The request
Print the data exactly, leaving nothing out.

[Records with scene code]
• • • • •

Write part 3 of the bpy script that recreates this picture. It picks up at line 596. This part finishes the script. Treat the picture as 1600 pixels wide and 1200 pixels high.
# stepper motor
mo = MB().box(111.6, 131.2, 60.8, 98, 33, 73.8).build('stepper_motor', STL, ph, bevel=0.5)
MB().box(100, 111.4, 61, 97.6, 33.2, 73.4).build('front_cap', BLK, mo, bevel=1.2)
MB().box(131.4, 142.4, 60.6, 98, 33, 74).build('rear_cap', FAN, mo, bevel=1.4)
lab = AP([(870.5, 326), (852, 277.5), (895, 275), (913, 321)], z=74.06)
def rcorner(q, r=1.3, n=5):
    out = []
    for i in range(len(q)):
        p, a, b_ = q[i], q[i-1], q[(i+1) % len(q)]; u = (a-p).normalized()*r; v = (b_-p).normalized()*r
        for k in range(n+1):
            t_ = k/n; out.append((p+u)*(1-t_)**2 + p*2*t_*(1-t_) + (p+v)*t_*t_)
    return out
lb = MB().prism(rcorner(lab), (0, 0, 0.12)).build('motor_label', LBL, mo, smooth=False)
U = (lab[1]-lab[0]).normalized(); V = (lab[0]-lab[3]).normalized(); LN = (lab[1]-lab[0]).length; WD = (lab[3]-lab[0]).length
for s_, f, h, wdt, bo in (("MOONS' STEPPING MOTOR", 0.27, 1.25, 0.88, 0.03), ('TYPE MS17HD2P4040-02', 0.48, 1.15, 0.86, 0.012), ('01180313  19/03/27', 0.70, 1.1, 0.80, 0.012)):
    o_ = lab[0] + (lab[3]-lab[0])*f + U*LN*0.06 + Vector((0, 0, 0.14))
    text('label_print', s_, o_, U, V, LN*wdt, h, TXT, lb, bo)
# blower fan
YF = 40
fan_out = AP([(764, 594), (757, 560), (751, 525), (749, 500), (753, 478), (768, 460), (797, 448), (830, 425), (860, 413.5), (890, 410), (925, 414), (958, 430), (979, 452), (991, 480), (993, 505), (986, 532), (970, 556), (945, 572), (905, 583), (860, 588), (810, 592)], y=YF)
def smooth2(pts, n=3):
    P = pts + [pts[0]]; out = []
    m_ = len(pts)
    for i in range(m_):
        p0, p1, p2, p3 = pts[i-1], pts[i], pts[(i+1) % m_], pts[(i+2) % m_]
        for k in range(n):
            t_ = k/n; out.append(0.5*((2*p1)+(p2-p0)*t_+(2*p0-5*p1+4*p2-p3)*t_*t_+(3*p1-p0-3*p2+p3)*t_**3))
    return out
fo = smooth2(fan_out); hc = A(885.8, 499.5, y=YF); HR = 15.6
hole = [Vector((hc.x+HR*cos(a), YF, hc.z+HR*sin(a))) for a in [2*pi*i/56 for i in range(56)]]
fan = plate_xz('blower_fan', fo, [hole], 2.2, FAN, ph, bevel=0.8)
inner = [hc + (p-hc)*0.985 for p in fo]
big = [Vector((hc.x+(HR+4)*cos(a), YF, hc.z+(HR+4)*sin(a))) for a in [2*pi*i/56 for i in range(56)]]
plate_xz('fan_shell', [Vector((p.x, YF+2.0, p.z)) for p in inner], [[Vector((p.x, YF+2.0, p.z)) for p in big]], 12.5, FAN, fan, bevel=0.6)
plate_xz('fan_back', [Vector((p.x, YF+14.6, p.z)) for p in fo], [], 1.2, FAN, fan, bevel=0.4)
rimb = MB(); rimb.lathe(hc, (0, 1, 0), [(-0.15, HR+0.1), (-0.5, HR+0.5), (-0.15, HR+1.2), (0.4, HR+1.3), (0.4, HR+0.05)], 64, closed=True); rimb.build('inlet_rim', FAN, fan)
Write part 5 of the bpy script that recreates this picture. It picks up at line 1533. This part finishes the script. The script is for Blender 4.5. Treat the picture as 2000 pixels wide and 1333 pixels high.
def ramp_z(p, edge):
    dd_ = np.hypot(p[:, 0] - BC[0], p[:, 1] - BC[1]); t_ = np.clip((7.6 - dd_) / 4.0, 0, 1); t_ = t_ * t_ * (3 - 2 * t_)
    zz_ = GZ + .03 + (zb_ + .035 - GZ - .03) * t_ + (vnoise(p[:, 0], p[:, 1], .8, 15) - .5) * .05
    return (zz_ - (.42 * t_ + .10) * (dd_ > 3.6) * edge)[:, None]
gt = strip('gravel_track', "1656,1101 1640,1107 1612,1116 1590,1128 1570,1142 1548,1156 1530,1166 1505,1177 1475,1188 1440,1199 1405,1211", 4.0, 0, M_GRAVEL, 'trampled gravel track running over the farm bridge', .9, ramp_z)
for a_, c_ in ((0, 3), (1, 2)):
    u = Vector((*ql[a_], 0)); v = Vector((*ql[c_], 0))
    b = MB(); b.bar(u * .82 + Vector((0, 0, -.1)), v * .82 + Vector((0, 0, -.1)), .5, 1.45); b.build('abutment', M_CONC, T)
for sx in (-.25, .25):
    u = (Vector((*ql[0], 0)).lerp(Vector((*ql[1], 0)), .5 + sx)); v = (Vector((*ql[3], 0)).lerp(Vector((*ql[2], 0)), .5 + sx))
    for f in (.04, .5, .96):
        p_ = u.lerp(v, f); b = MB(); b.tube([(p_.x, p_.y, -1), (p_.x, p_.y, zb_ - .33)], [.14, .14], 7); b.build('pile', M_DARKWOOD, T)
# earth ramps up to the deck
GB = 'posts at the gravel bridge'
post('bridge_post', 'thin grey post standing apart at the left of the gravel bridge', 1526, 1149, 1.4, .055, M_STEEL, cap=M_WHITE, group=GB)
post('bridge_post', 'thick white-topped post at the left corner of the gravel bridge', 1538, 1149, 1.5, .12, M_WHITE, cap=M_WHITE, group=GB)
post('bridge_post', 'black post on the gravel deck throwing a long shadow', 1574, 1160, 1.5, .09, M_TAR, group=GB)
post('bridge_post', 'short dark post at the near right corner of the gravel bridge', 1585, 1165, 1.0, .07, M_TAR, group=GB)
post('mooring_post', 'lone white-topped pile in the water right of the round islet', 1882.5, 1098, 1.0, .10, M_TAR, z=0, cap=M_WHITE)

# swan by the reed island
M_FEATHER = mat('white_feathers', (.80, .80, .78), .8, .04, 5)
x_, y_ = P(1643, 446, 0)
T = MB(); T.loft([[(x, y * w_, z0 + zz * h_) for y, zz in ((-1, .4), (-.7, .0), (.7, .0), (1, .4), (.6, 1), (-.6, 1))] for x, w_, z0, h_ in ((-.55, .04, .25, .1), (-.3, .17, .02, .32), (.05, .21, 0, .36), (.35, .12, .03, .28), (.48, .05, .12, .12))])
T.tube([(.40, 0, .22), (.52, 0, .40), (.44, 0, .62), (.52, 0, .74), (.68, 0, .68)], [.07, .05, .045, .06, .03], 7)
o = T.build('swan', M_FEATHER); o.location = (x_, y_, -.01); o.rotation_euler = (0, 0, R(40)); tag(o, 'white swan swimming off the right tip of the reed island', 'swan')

• • • • •

Response to this task
Write part 3 of the bpy script that recreates this picture. It picks up at line 596. This part finishes the script. Treat the picture as 1600 pixels wide and 1200 pixels high.
# stepper motor
mo = MB().box(111.6, 131.2, 60.8, 98, 33, 73.8).build('stepper_motor', STL, ph, bevel=0.5)
MB().box(100, 111.4, 61, 97.6, 33.2, 73.4).build('front_cap', BLK, mo, bevel=1.2)
MB().box(131.4, 142.4, 60.6, 98, 33, 74).build('rear_cap', FAN, mo, bevel=1.4)
lab = AP([(870.5, 326), (852, 277.5), (895, 275), (913, 321)], z=74.06)
def rcorner(q, r=1.3, n=5):
    out = []
    for i in range(len(q)):
        p, a, b_ = q[i], q[i-1], q[(i+1) % len(q)]; u = (a-p).normalized()*r; v = (b_-p).normalized()*r
        for k in range(n+1):
            t_ = k/n; out.append((p+u)*(1-t_)**2 + p*2*t_*(1-t_) + (p+v)*t_*t_)
    return out
lb = MB().prism(rcorner(lab), (0, 0, 0.12)).build('motor_label', LBL, mo, smooth=False)
U = (lab[1]-lab[0]).normalized(); V = (lab[0]-lab[3]).normalized(); LN = (lab[1]-lab[0]).length; WD = (lab[3]-lab[0]).length
for s_, f, h, wdt, bo in (("MOONS' STEPPING MOTOR", 0.27, 1.25, 0.88, 0.03), ('TYPE MS17HD2P4040-02', 0.48, 1.15, 0.86, 0.012), ('01180313  19/03/27', 0.70, 1.1, 0.80, 0.012)):
    o_ = lab[0] + (lab[3]-lab[0])*f + U*LN*0.06 + Vector((0, 0, 0.14))
    text('label_print', s_, o_, U, V, LN*wdt, h, TXT, lb, bo)
# blower fan
YF = 40
fan_out = AP([(764, 594), (757, 560), (751, 525), (749, 500), (753, 478), (768, 460), (797, 448), (830, 425), (860, 413.5), (890, 410), (925, 414), (958, 430), (979, 452), (991, 480), (993, 505), (986, 532), (970, 556), (945, 572), (905, 583), (860, 588), (810, 592)], y=YF)
def smooth2(pts, n=3):
    P = pts + [pts[0]]; out = []
    m_ = len(pts)
    for i in range(m_):
        p0, p1, p2, p3 = pts[i-1], pts[i], pts[(i+1) % m_], pts[(i+2) % m_]
        for k in range(n):
            t_ = k/n; out.append(0.5*((2*p1)+(p2-p0)*t_+(2*p0-5*p1+4*p2-p3)*t_*t_+(3*p1-p0-3*p2+p3)*t_**3))
    return out
fo = smooth2(fan_out); hc = A(885.8, 499.5, y=YF); HR = 15.6
hole = [Vector((hc.x+HR*cos(a), YF, hc.z+HR*sin(a))) for a in [2*pi*i/56 for i in range(56)]]
fan = plate_xz('blower_fan', fo, [hole], 2.2, FAN, ph, bevel=0.8)
inner = [hc + (p-hc)*0.985 for p in fo]
big = [Vector((hc.x+(HR+4)*cos(a), YF, hc.z+(HR+4)*sin(a))) for a in [2*pi*i/56 for i in range(56)]]
plate_xz('fan_shell', [Vector((p.x, YF+2.0, p.z)) for p in inner], [[Vector((p.x, YF+2.0, p.z)) for p in big]], 12.5, FAN, fan, bevel=0.6)
plate_xz('fan_back', [Vector((p.x, YF+14.6, p.z)) for p in fo], [], 1.2, FAN, fan, bevel=0.4)
rimb = MB(); rimb.lathe(hc, (0, 1, 0), [(-0.15, HR+0.1), (-0.5, HR+0.5), (-0.15, HR+1.2), (0.4, HR+1.3), (0.4, HR+0.05)], 64, closed=True); rimb.build('inlet_rim', FAN, fan)
Write part 5 of the bpy script that recreates this picture. It picks up at line 1533. This part finishes the script. The script is for Blender 4.5. Treat the picture as 2000 pixels wide and 1333 pixels high.
def ramp_z(p, edge):
    dd_ = np.hypot(p[:, 0] - BC[0], p[:, 1] - BC[1]); t_ = np.clip((7.6 - dd_) / 4.0, 0, 1); t_ = t_ * t_ * (3 - 2 * t_)
    zz_ = GZ + .03 + (zb_ + .035 - GZ - .03) * t_ + (vnoise(p[:, 0], p[:, 1], .8, 15) - .5) * .05
    return (zz_ - (.42 * t_ + .10) * (dd_ > 3.6) * edge)[:, None]
gt = strip('gravel_track', "1656,1101 1640,1107 1612,1116 1590,1128 1570,1142 1548,1156 1530,1166 1505,1177 1475,1188 1440,1199 1405,1211", 4.0, 0, M_GRAVEL, 'trampled gravel track running over the farm bridge', .9, ramp_z)
for a_, c_ in ((0, 3), (1, 2)):
    u = Vector((*ql[a_], 0)); v = Vector((*ql[c_], 0))
    b = MB(); b.bar(u * .82 + Vector((0, 0, -.1)), v * .82 + Vector((0, 0, -.1)), .5, 1.45); b.build('abutment', M_CONC, T)
for sx in (-.25, .25):
    u = (Vector((*ql[0], 0)).lerp(Vector((*ql[1], 0)), .5 + sx)); v = (Vector((*ql[3], 0)).lerp(Vector((*ql[2], 0)), .5 + sx))
    for f in (.04, .5, .96):
        p_ = u.lerp(v, f); b = MB(); b.tube([(p_.x, p_.y, -1), (p_.x, p_.y, zb_ - .33)], [.14, .14], 7); b.build('pile', M_DARKWOOD, T)
# earth ramps up to the deck
GB = 'posts at the gravel bridge'
post('bridge_post', 'thin grey post standing apart at the left of the gravel bridge', 1526, 1149, 1.4, .055, M_STEEL, cap=M_WHITE, group=GB)
post('bridge_post', 'thick white-topped post at the left corner of the gravel bridge', 1538, 1149, 1.5, .12, M_WHITE, cap=M_WHITE, group=GB)
post('bridge_post', 'black post on the gravel deck throwing a long shadow', 1574, 1160, 1.5, .09, M_TAR, group=GB)
post('bridge_post', 'short dark post at the near right corner of the gravel bridge', 1585, 1165, 1.0, .07, M_TAR, group=GB)
post('mooring_post', 'lone white-topped pile in the water right of the round islet', 1882.5, 1098, 1.0, .10, M_TAR, z=0, cap=M_WHITE)

# swan by the reed island
M_FEATHER = mat('white_feathers', (.80, .80, .78), .8, .04, 5)
x_, y_ = P(1643, 446, 0)
T = MB(); T.loft([[(x, y * w_, z0 + zz * h_) for y, zz in ((-1, .4), (-.7, .0), (.7, .0), (1, .4), (.6, 1), (-.6, 1))] for x, w_, z0, h_ in ((-.55, .04, .25, .1), (-.3, .17, .02, .32), (.05, .21, 0, .36), (.35, .12, .03, .28), (.48, .05, .12, .12))])
T.tube([(.40, 0, .22), (.52, 0, .40), (.44, 0, .62), (.52, 0, .74), (.68, 0, .68)], [.07, .05, .045, .06, .03], 7)
o = T.build('swan', M_FEATHER); o.location = (x_, y_, -.01); o.rotation_euler = (0, 0, R(40)); tag(o, 'white swan swimming off the right tip of the reed island', 'swan')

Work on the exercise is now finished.